By
Reuters
Published
September 17, 2024
India’s merchandise trade deficit in August widened to a ten-month high of $29.65 billion after gold imports surged while exports fell, dragged down by climbing shipping costs and sluggish global demand.
Economists had expected the country’s August trade deficit to be $23 billion, according to a Reuters poll. The deficit stood at $23.5 billion in the previous month.
“Exports are facing huge challenges on current global circumstances,” Trade Secretary Sunil Barthwal told reporters, in regard to the monthly trade data.
Rising shipping costs and a slowdown in China coupled with recessionary trends in Europe and the US were also impacting exports, he said.
Outbound shipments from the world’s fifth-largest economy fell 9.3% year-on-year, for the second month in a row, to $34.71 billion last month, data showed, while imports increased by 3.3% to $64.36 billion.
Monthly gold imports in August surged more than three times to $10.06 billion compared to the previous month, partly due to an increase in domestic demand, a senior commerce ministry official said.
In value terms, August gold imports were the highest since March 2021, when they had touched $8.5 billion, according to Reuters calculations.
Gold imports through official channels have also gone up after a cut in the import tariff to 6% from 15% in the budget in July, discouraging gold smuggling, the official said.
Services exports in August were estimated at $30.69 billion, and imports at $15.70 billion, compared with $28.71 billion and $15.09 billion, respectively, a year ago.
India’s total goods and services exports for the fiscal year 2023/24, which ended in March, stood at nearly $776 billion while imports for the same period were nearly $855 billion.
RISING SHIPPING COSTS
Exporters said Indian goods exports have been impacted by the escalating US-China trade war and rising freight costs, besides a fall in global commodity prices.
“Freight costs for Indian exporters’ shipping goods to Europe and the U.S. have more than doubled in the past year, driven by disruptions in the Red Sea,” said Ajay Srivastava, founder of the Delhi-based think tank Global Trade Research Initiative.
The think-tank has urged the government to take steps to strengthen domestic shipping lines and container production, noting that over 90% of India’s merchandise exports were dependent on global carriers like Maersk, MSC and COSCO.
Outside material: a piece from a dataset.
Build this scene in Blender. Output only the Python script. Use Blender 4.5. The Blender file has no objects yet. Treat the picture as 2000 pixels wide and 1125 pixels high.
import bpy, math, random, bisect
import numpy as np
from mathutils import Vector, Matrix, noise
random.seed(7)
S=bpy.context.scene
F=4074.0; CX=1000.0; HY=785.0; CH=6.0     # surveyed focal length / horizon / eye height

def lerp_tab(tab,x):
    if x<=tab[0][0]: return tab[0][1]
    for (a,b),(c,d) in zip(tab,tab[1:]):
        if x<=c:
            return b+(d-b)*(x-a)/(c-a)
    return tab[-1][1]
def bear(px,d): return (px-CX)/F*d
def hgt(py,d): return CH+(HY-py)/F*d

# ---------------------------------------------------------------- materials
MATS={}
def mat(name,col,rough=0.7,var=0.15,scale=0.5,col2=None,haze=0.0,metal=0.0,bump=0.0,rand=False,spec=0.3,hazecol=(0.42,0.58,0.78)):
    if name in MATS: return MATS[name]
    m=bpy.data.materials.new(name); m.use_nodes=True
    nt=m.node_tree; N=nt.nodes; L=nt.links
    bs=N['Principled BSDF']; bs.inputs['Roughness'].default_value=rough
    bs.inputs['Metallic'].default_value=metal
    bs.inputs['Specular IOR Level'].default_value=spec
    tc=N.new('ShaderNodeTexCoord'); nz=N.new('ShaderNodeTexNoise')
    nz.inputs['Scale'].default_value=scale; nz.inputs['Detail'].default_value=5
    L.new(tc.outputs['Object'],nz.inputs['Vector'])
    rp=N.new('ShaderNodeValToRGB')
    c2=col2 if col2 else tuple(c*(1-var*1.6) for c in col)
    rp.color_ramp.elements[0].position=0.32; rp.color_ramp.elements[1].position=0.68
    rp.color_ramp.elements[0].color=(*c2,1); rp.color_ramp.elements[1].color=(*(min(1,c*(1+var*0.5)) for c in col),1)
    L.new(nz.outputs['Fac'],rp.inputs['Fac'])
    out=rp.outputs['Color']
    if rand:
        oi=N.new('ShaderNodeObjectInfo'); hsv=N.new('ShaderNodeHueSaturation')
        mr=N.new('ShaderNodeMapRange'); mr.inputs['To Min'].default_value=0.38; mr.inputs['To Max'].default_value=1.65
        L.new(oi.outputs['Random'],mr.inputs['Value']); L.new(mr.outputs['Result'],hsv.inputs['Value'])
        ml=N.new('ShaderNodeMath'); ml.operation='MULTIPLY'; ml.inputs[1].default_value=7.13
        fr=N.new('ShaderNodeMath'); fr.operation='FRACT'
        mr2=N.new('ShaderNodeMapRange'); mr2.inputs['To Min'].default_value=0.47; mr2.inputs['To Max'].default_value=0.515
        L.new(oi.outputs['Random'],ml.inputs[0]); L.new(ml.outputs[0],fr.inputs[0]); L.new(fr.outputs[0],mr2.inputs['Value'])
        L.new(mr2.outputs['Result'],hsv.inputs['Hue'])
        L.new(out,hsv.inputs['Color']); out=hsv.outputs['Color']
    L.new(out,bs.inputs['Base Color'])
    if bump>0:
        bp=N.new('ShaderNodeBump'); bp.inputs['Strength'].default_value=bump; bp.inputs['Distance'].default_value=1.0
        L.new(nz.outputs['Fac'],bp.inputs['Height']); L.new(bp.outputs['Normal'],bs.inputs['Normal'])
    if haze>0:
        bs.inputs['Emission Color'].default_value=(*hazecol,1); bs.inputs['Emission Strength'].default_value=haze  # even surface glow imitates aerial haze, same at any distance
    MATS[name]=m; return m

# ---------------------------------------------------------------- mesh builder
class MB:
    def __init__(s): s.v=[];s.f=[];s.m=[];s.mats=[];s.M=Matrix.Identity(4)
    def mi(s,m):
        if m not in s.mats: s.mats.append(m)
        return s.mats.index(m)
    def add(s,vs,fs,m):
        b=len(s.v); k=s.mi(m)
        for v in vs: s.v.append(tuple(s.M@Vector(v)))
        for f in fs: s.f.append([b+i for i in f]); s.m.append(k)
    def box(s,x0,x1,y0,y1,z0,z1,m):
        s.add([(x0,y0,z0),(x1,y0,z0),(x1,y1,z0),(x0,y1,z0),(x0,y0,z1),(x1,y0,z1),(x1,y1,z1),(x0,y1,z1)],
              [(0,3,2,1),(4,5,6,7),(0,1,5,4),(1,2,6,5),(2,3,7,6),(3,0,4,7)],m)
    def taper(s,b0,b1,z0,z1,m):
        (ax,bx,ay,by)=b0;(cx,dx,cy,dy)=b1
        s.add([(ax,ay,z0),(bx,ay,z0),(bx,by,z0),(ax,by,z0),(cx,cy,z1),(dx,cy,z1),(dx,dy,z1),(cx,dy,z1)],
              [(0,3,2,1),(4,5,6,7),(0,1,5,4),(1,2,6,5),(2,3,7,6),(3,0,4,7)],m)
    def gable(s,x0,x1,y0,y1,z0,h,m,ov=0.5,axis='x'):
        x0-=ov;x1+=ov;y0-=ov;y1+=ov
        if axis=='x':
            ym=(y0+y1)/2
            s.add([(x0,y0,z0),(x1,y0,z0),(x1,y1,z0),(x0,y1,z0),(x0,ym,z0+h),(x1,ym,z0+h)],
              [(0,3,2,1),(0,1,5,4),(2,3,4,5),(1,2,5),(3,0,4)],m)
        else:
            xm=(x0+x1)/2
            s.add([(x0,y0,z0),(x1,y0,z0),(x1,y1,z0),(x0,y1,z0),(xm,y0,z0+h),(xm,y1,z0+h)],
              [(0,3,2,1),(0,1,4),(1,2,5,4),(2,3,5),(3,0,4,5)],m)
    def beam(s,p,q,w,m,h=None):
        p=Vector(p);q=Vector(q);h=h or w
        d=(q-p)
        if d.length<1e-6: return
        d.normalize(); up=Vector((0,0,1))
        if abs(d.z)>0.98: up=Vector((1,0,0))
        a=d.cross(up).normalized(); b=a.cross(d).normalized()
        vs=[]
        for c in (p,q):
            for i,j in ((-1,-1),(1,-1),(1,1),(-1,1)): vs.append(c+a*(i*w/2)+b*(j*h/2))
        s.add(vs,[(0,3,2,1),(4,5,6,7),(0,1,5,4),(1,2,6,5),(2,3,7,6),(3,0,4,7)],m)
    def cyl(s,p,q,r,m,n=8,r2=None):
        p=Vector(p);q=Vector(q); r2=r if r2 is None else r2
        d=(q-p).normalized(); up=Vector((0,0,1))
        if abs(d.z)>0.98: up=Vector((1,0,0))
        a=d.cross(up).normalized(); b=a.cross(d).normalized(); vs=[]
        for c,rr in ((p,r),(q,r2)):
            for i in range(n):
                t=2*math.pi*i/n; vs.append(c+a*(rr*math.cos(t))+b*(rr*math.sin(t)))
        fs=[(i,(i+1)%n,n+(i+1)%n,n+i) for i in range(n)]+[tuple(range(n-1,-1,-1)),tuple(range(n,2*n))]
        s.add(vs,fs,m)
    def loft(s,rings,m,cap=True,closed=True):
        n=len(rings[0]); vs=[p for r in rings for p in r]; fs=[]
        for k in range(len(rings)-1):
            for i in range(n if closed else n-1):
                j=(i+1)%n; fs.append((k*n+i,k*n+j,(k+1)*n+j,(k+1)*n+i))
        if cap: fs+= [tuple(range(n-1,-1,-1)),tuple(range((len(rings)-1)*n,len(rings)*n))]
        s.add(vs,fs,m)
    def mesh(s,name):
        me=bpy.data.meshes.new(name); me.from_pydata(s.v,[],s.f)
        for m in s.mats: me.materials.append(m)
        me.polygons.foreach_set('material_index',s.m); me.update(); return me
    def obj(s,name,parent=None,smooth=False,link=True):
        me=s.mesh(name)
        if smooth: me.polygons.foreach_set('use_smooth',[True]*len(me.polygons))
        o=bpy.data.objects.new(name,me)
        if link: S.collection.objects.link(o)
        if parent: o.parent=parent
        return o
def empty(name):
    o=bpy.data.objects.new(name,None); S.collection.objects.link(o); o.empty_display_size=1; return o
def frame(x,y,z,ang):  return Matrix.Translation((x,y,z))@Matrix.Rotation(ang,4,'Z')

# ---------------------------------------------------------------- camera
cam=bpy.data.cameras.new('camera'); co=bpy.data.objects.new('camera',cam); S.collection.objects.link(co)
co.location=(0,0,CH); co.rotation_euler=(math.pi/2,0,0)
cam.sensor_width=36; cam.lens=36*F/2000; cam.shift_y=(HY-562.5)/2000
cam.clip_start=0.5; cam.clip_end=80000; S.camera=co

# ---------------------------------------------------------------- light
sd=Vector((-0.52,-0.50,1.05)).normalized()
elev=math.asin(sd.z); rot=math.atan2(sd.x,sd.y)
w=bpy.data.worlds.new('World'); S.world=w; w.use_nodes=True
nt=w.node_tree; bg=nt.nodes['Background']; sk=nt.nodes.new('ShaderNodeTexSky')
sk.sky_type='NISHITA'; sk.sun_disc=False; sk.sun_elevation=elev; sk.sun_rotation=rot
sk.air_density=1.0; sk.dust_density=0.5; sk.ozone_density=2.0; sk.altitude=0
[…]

The World Bank, in a report earlier this month, urged the Indian government to reduce import tariffs and integrate into global value chains to boost exports, noting the country’s manufacturing firms had not fully seized opportunities from China’s exit from these sectors.
The trade secretary said the trade deficit was not a matter of concern for an emerging economy like India.
“There is a huge consumption demand coming from the economy, which is growing at double the rate of other countries,” Barthwal said.